La ironía no se hace esperar. ¿Cómo es posible que a toda la población bajo el mismo signo estelar le aguarde idéntico destino? Me pregunto si acaso no hay alguien que, inevitablemente, saldrá perjudicado en este reparto celestial de suertes y desdichas. ¿Qué misteriosa lógica rige estos pronósticos astrológicos? Y aun así, reconozco, a pesar de mi escepticismo, que hay algo irresistiblemente atractivo en leer esas predicciones.
Recuerdo una anécdota, risueña y reveladora, sobre un amigo de cuyo nombre, en honor a la cita de El Quijote, no “debo” acordarme aquí. Nos encontrábamos juntos cuando decidimos consultar el horóscopo. Aquel día, las estrellas auguraban adversidades financieras para su signo. Nos burlamos del absurdo, pero él, con una sonrisa desafiante, decidió actuar exactamente en contra de lo que dictaba aquel presagio. Una semana después, la prensa anunciaba la quiebra de una empresa en la que había invertido recientemente. Si bien muchos dirían que tenía un cincuenta por ciento de posibilidades de que sucediera, la coincidencia fue tan inmediata que nos dejó pensativos. Desde entonces, a nuestro amigo le apodamos jocosamente como el Gurú de Wall Street
Esta historia, entre risas y debates, ha alimentado nuestras reuniones durante los últimos diez años. Aunque mi amigo siempre subestimó la influencia de los astros, ese evento nos recordó esa noche y cómo, pese a las risas, el horóscopo había acertado de manera inesperada.
Y quién lo diría, pero hoy voy a romper una lanza a favor de esa sección del horóscopo, aunque no en nombre de la ciencia -eso sería ir demasiado lejos- sino más bien en el mío propio. Permitámonos un momento de hipotética reflexión. Si las leyes del entrelazamiento cuántico son reales y el universo es realmente una maraña intrincada de causas y efectos, entonces no es descabellado pensar que los movimientos celestiales puedan tener alguna influencia en nuestra existencia de maneras que todavía no comprendemos completamente. ¿Y si los horóscopos, por primitivos que parezcan, son un eco rudimentario de esta sincronización cósmica? Una especie de interpretación tosca, pero peculiarmente poética, de un principio cuántico que sugiere que cualquier cambio en una parte del cosmos resuena, de algún modo inexplicable, en el todo.
Imagina por un momento que cada vez que leemos esos vaticinios estelares, estamos de hecho sintonizando con una frecuencia antigua, un canal olvidado que conecta puntos en el espacio y el tiempo de maneras que los astrónomos de antaño solo podrían soñar en descifrar. Quizás, en un giro inesperado de eventos, los astrólogos eran los físicos cuánticos de la antigüedad, intentando en sus términos entender las fuerzas que rigen el universo.

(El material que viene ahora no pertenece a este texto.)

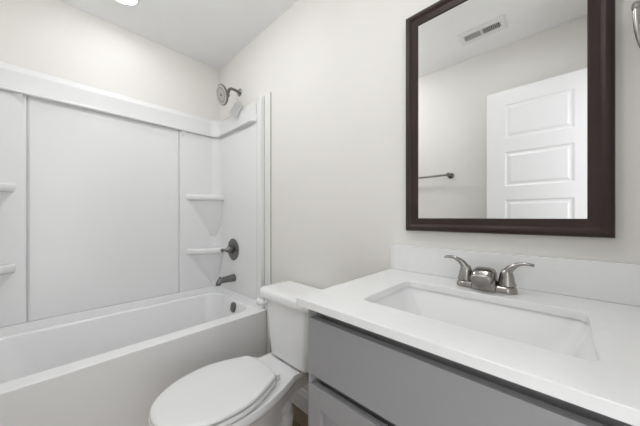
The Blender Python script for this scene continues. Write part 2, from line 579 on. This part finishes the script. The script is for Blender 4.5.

Desde aquí, y a pesar de mi innegable escepticismo, deseo extender una carta abierta de agradecimiento al director de Manacor Comarcal, a quien animo fervientemente a que, a pesar de las posibles interferencias de estúpidos confesos como yo, que disfrutamos ironizando sobre los misterios del zodíaco, jamás retire esta sección. Confieso que me sentiría verdaderamente huérfano de ese tipo de lecturas que, semana tras semana, no solo me provocan una sonrisa sino que también me invitan a la reflexión, incluso cuando estoy decidido a no tomarlas en serio. Así que, querido amigo y director, por favor, sigue proporcionándonos ese espacio donde, entre constelaciones y predicciones, encontramos un peculiar confort.